Yes, I know what he said. But seriously, Fred. Don't talk like that to a guy with a flaming bottle of milk.
I think Boyd would have gone back to his... er... normal self. Sane-ish. If he was hypnotized to dispose of the evidence, why would he burn down anything else? The Milkman doesn't seem particularly evil, though he wasn't saving people with his power of flight, either. Boyd was the Milkman, but in his head. He wouldn't have turned completely into him, I think.
To sum up my thoughts:
Fred- gabgabgabBLOWTHISPLACEYOgabgab
Boyd- omfg. letz rock.
*blam*
Boyd- yay no indegestion or government homies or girl scouts yay
G-Men- no. this totally sucks ass. censors suck. we are going to get you censors. seriously. why are you even here. you are for sane people. n00bzxxorz
THIS IS TOTALLY THE FIRST TIME EVER I DISAGREE. DO NOT HATE ME FOR THIS.
Fred practically CAUSED Boyd to throw the bottle into the window, if not because he chose the worst possible collection of words at a very bad time.
"Yadda yadda BLOW yaddayadda!"
Yes, I know what he said. But seriously, Fred. Don't talk like that to a guy with a flaming bottle of milk.
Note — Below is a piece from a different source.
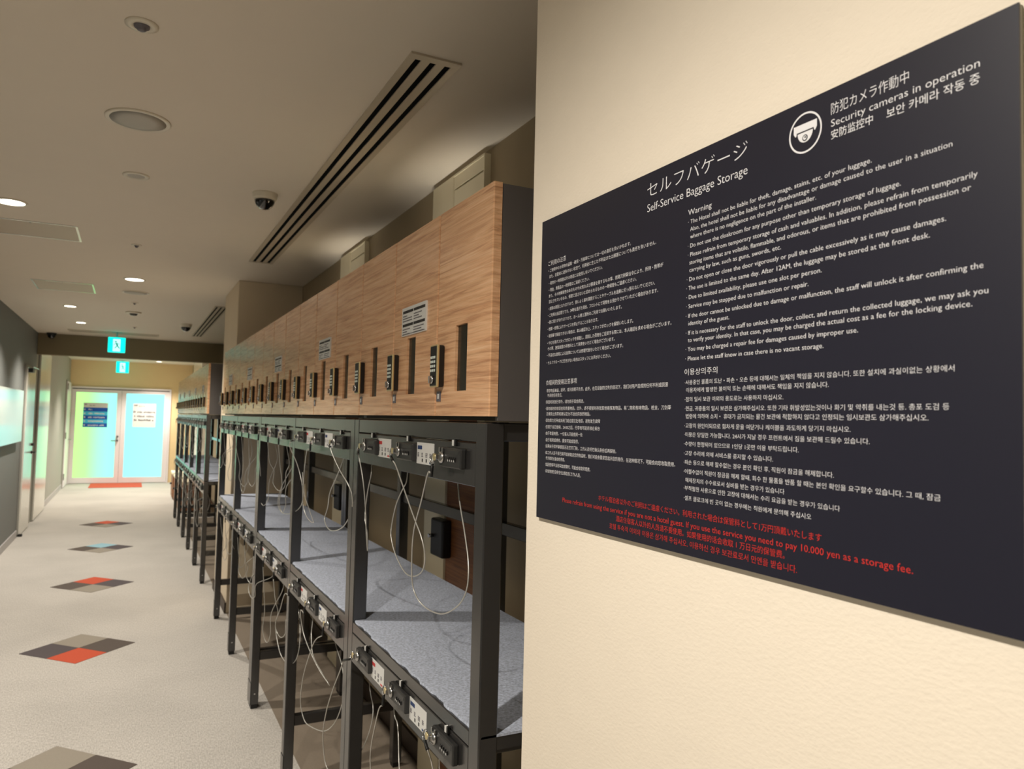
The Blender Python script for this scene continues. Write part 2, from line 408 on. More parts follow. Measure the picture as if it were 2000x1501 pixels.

I think Boyd would have gone back to his... er... normal self. Sane-ish. If he was hypnotized to dispose of the evidence, why would he burn down anything else? The Milkman doesn't seem particularly evil, though he wasn't saving people with his power of flight, either. Boyd was the Milkman, but in his head. He wouldn't have turned completely into him, I think.
To sum up my thoughts:
Fred- gabgabgabBLOWTHISPLACEYOgabgab
Boyd- omfg. letz rock.
*blam*
Boyd- yay no indegestion or government homies or girl scouts yay
G-Men- no. this totally sucks ass. censors suck. we are going to get you censors. seriously. why are you even here. you are for sane people. n00bzxxorz
The G-men were elite.
I don't know. One side of me will always think he might have reverted if under different circumstances.
I think it would have been awesome if he threw the milk into the asylum and it blew up in one of those white light explosions. Where it fans out slowly and then bursts out the whole time you can't hear a sound until it starts going fast. Then you see their charred faces and Boyd's like "ooohh."
Fred was hoping that Crispin would be charred alive.
hahaha, that's evil and funny!!!
Oh, MAN. I am so glad you didn't totally yell at me. Usually people do that. I LOVE YOU!
And I'll bet the G-Men are at Starbucks right now, hating the censors. I'd hate the censors too if they stole my screentime. Seriously, did they have to be all dramatic and pop out of the cars?
OMFG. WAIT. Are the G-Men REALLY bad guys? They were trying to find the Milkman and arrest him, and the Milkman is always a-burning stuff. In the grand scheme, aren't they GOOD guys?
Censors- NO! You guys are going down.
G-Men- No. It is you who are going down. We are a gang. We live in the ghetto. Our brass knuckles attract all the chixxorx.
hahaha, that's evil and funny!!!
Oh, MAN. I am so glad you didn't totally yell at me. Usually people do that. I LOVE YOU!
And I'll bet the G-Men are at Starbucks right now, hating the censors. I'd hate the censors too if they stole my screentime. Seriously, did they have to be all dramatic and pop out of the cars?
OMFG. WAIT. Are the G-Men REALLY bad guys? They were trying to find the Milkman and arrest him, and the Milkman is always a-burning stuff. In the grand scheme, aren't they GOOD guys?
Censors- NO! You guys are going down.
G-Men- No. It is you who are going down. We are a gang. We live in the ghetto. Our brass knuckles attract all the chixxorx
Why would people yell at you for having opinions. Now that's weird.
The G-men are nuetral. They may do things but only if it helps their cause. What is their cause?
That information is strictly for the road crew.
Eh, no one really likes to be 'contradicted' or something.
The G-Men do seem pretty neutral, and I'm glad we don't have to beat them up.
The road crew seemed suspicious.
hehehe, or maybe the G-Men are at the movies??
G-man-I'd like 34 for corpse bride.
Ticket seller-umm that'll be $75.
G-man-Would you like cash or credit??
later
G-man-I would like to buy some refreshments.
Consession stand person- What would you like?
G-man-I would like a box of sprees, a large popcorn, and a small diet soda.
Consession Stand Person-that'll be $7.95
G-man- Would you like cash or credit?
XD G-Men don't go to the movies. They watch Pay-per-view in their satellite vans.
all though, I wonder what credit card the G-Man would apply for?
Visa. Visa owns everything... so the G-Men don't apply for it. THEY ARE OWNED BY IT.
Visa. Visa owns everything... so the G-Men don't apply for it. THEY ARE OWNED BY IT.
Dude...they OWN it.
http://www.doublefine.com/comics/scott_comic.php3?n=213)
You're welcome.
G-man-"This is my Visa card. I use it to buy things like shoes for my complaining wife."
G-man-"This is my Visa card. I use it to buy things like shoes for my complaining wife."
There was some obvious tension between the sewer G-men and the Gardener G-men.
There was some obvious tension between the sewer G-men and the Gardener G-men.
Woah. I'm afraid I don't get this one. Explain. NOW.